Output the first line of the listing and each line after it, up to and including the line that contains "b.make('diffuser', lamp_m, t)", exactly as written, minus the pictures.

○ ○ ○

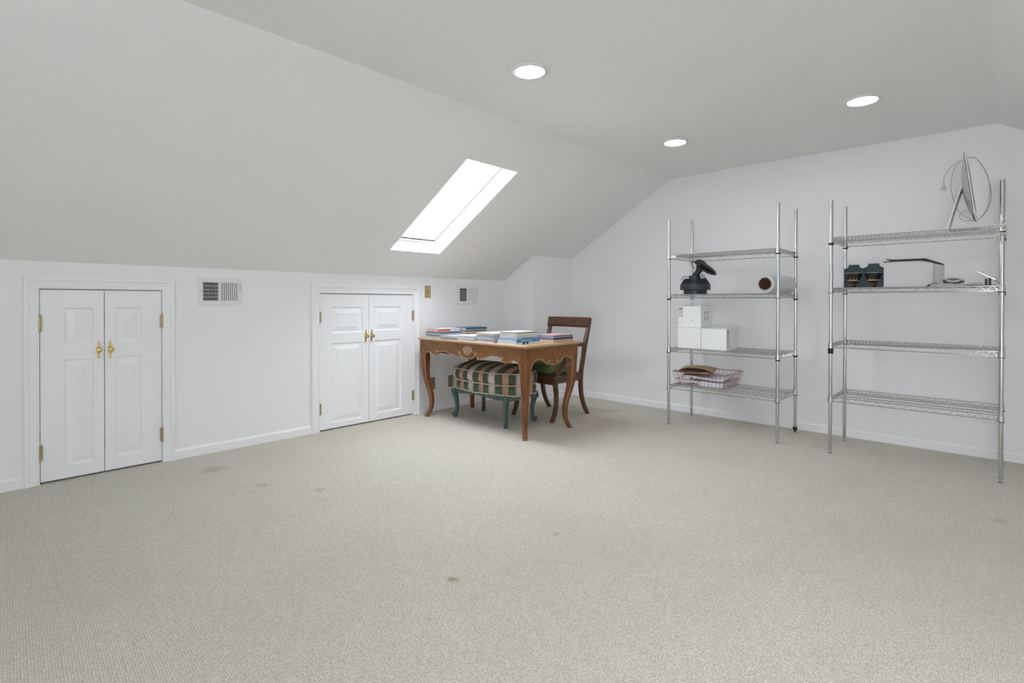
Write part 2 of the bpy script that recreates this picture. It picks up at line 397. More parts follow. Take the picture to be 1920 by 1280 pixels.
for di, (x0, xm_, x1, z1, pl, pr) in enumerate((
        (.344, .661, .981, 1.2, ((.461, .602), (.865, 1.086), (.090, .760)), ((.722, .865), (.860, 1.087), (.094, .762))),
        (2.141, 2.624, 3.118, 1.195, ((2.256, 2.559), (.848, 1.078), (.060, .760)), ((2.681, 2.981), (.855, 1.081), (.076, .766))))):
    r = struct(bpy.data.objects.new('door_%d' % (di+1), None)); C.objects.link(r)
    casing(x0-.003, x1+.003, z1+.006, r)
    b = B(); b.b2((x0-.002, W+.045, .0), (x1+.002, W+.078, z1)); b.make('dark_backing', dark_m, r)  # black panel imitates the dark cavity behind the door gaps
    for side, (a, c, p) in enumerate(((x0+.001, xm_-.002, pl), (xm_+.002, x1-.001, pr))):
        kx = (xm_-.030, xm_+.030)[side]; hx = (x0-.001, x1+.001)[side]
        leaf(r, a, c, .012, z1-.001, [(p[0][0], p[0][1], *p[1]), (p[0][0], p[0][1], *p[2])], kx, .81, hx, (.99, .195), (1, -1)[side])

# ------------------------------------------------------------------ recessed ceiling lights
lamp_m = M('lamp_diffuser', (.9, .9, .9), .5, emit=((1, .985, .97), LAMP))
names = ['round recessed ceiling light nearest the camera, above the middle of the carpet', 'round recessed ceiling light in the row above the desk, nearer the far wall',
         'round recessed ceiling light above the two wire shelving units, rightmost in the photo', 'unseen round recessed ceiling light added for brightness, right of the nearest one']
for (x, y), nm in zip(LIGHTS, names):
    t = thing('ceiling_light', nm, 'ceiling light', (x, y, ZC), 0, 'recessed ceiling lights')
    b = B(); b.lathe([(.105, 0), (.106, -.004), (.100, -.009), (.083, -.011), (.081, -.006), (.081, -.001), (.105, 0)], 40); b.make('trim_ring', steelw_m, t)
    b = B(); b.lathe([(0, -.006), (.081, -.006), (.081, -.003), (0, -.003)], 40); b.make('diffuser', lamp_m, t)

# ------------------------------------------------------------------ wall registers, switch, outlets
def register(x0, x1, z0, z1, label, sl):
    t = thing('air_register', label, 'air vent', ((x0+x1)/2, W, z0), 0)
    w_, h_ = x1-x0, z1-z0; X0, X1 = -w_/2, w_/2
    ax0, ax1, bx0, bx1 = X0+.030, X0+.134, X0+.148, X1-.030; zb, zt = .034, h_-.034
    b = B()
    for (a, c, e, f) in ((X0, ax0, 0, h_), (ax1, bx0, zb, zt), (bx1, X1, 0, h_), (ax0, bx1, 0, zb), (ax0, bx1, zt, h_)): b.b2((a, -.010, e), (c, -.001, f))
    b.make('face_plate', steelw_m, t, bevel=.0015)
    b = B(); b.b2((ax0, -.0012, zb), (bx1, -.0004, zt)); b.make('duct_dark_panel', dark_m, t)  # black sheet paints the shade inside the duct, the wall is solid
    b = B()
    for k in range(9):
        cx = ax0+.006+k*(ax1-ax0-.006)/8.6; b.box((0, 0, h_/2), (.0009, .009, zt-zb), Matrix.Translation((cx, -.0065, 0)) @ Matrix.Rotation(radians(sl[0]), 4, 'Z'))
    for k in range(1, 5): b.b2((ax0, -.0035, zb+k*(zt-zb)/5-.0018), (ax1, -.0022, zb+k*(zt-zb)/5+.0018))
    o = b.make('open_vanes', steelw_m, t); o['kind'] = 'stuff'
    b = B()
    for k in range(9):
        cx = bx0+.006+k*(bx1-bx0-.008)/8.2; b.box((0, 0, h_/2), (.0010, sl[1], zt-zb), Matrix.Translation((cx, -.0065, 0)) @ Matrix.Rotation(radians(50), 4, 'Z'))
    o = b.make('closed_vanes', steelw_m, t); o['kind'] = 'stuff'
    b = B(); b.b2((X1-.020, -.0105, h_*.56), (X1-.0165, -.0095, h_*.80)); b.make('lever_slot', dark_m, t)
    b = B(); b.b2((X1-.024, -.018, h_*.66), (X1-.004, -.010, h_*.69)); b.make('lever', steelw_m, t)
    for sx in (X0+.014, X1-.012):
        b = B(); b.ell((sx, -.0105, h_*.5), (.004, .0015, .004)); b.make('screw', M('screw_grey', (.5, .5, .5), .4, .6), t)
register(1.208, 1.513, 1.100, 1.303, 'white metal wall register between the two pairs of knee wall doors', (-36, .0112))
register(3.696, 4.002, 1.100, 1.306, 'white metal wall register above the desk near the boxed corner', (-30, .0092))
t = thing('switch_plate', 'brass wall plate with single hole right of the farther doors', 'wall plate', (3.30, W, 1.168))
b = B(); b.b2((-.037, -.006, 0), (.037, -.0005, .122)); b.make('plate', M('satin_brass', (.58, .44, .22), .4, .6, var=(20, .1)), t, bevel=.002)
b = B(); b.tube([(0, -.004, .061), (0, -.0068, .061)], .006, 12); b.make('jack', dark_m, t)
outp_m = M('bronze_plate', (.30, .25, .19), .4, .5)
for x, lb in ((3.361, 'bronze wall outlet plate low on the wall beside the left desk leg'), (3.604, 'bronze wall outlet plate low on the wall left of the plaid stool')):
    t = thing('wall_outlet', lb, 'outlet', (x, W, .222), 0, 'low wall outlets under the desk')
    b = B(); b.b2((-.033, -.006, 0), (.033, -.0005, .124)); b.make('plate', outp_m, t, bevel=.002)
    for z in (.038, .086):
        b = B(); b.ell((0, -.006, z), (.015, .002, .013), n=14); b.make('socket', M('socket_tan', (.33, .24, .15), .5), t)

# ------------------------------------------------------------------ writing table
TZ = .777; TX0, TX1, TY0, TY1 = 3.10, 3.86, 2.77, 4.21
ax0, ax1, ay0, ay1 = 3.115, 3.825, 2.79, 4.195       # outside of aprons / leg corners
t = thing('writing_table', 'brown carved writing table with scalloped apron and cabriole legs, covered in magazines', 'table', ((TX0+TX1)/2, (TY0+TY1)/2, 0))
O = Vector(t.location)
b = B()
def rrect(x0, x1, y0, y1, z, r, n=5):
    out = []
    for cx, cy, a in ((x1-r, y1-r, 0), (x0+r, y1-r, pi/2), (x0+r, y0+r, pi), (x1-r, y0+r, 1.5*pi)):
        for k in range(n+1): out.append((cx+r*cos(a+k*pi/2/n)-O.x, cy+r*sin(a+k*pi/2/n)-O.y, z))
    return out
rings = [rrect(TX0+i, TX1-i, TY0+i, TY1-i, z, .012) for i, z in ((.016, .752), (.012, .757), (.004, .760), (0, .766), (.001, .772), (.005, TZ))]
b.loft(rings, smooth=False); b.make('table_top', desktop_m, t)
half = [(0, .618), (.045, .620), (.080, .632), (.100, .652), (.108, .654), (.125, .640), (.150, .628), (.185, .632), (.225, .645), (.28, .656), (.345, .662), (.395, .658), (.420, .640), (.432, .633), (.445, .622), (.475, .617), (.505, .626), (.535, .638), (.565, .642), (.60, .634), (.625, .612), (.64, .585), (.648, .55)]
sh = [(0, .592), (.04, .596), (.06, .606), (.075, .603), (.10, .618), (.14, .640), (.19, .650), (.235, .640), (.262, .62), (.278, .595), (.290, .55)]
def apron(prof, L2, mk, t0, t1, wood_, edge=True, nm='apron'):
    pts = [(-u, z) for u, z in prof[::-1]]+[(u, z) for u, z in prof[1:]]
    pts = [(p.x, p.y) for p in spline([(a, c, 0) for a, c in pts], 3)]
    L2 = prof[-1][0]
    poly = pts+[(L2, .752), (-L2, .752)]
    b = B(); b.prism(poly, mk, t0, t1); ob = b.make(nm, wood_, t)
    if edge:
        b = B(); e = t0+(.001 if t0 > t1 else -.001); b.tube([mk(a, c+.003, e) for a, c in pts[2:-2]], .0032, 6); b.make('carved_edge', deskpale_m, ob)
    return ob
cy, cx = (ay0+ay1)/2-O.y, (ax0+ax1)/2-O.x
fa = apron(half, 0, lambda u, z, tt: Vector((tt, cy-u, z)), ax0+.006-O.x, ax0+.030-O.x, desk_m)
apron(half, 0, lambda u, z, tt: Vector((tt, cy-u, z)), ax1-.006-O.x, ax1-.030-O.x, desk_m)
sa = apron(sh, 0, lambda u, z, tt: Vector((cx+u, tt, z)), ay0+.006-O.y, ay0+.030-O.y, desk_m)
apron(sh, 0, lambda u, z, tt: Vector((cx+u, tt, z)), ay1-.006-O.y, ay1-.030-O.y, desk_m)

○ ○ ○

=== Finished answer ===
Write part 2 of the bpy script that recreates this picture. It picks up at line 397. More parts follow. Take the picture to be 1920 by 1280 pixels.
for di, (x0, xm_, x1, z1, pl, pr) in enumerate((
        (.344, .661, .981, 1.2, ((.461, .602), (.865, 1.086), (.090, .760)), ((.722, .865), (.860, 1.087), (.094, .762))),
        (2.141, 2.624, 3.118, 1.195, ((2.256, 2.559), (.848, 1.078), (.060, .760)), ((2.681, 2.981), (.855, 1.081), (.076, .766))))):
    r = struct(bpy.data.objects.new('door_%d' % (di+1), None)); C.objects.link(r)
    casing(x0-.003, x1+.003, z1+.006, r)
    b = B(); b.b2((x0-.002, W+.045, .0), (x1+.002, W+.078, z1)); b.make('dark_backing', dark_m, r)  # black panel imitates the dark cavity behind the door gaps
    for side, (a, c, p) in enumerate(((x0+.001, xm_-.002, pl), (xm_+.002, x1-.001, pr))):
        kx = (xm_-.030, xm_+.030)[side]; hx = (x0-.001, x1+.001)[side]
        leaf(r, a, c, .012, z1-.001, [(p[0][0], p[0][1], *p[1]), (p[0][0], p[0][1], *p[2])], kx, .81, hx, (.99, .195), (1, -1)[side])

# ------------------------------------------------------------------ recessed ceiling lights
lamp_m = M('lamp_diffuser', (.9, .9, .9), .5, emit=((1, .985, .97), LAMP))
names = ['round recessed ceiling light nearest the camera, above the middle of the carpet', 'round recessed ceiling light in the row above the desk, nearer the far wall',
         'round recessed ceiling light above the two wire shelving units, rightmost in the photo', 'unseen round recessed ceiling light added for brightness, right of the nearest one']
for (x, y), nm in zip(LIGHTS, names):
    t = thing('ceiling_light', nm, 'ceiling light', (x, y, ZC), 0, 'recessed ceiling lights')
    b = B(); b.lathe([(.105, 0), (.106, -.004), (.100, -.009), (.083, -.011), (.081, -.006), (.081, -.001), (.105, 0)], 40); b.make('trim_ring', steelw_m, t)
    b = B(); b.lathe([(0, -.006), (.081, -.006), (.081, -.003), (0, -.003)], 40); b.make('diffuser', lamp_m, t)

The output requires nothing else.